Paper No. 6
Presentation Time: 9:45 AM

NEW PALEOCURRENT MEASUREMENTS IN THE LATE EOCENE CASTLE ROCK CONGLOMERATE, EAST-CENTRAL COLORADO: REMAPPING THE FLUVIAL SYSTEM


KELLER, Stephen M., Wheat Ridge, CO 80033 and MORGAN, Matthew L., Colorado School of Mines, Colorado Geological Survey, Golden, CO 80401, skeller@prodigy.net

The late Eocene Castle Rock Conglomerate adjoins the east side of the Colorado Front Range and lies within the Colorado Piedmont. It may reach 40 m or more in thickness, is nearly flat-lying, and is discontinuous, capping both high-relief mesas and gentle hills.
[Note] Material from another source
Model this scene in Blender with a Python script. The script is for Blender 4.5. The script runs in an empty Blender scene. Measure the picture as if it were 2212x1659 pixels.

The unit occurs in a south-southeast-trending swath 65 km in length and 4 km to 10 km in width, extending from north of the town of Castle Rock to southeast of the town of Elbert. The conglomerate has an arkosic coarse sand and granule matrix with abundant pebble to boulder-sized clasts that decrease in frequency upward. Large trough cross beds are common in the fairly well exposed upper portion of the unit, and in this interval a comprehensive survey of paleocurrent directions from trough cross beds yielded 2,897 measurements from flat ledge and pavement exposures. At each trough we measured the axis azimuth (paleocurrent direction) and several other features. Length-azimuth rose diagrams and large-scale digital topographic maps allowed the paleocurrent data to be areally and stratigraphically discretized into 411 local paleocurrent directions. The result is a paleocurrent map of the south-southeast-flowing main paleochannel, and the recognition of two hitherto not described, east to northeast-flowing tributary paleochannnels that originated west and southwest of the main paleochannel. Both are approximately 12 km in length and 1 km to 2 km in width, and both display inverted topography along their upper reaches. In the area of Castlewood Canyon State Park the northern tributary widened northeastward to become an alluvial fan, which now is partially overlain by deposits of the main paleochannel. The southern tributary joined the main paleochannel in an area east of Running Creek and west of Elbert. Twenty-four clast surveys (10,804 clasts) of the Castle Rock Conglomerate were performed and each survey corresponded to a single trough. We recorded lithology, maximum dimension, and roundness of all clasts > 2 cm. Consolidated histograms of the 15 clast surveys in the main paleochannel versus the nine in the tributaries indicate some marked differences between the two populations. Histograms of local pairs and groups of main paleochannel surveys versus tributary surveys indicate significant differences, especially in clast lithology and size distribution.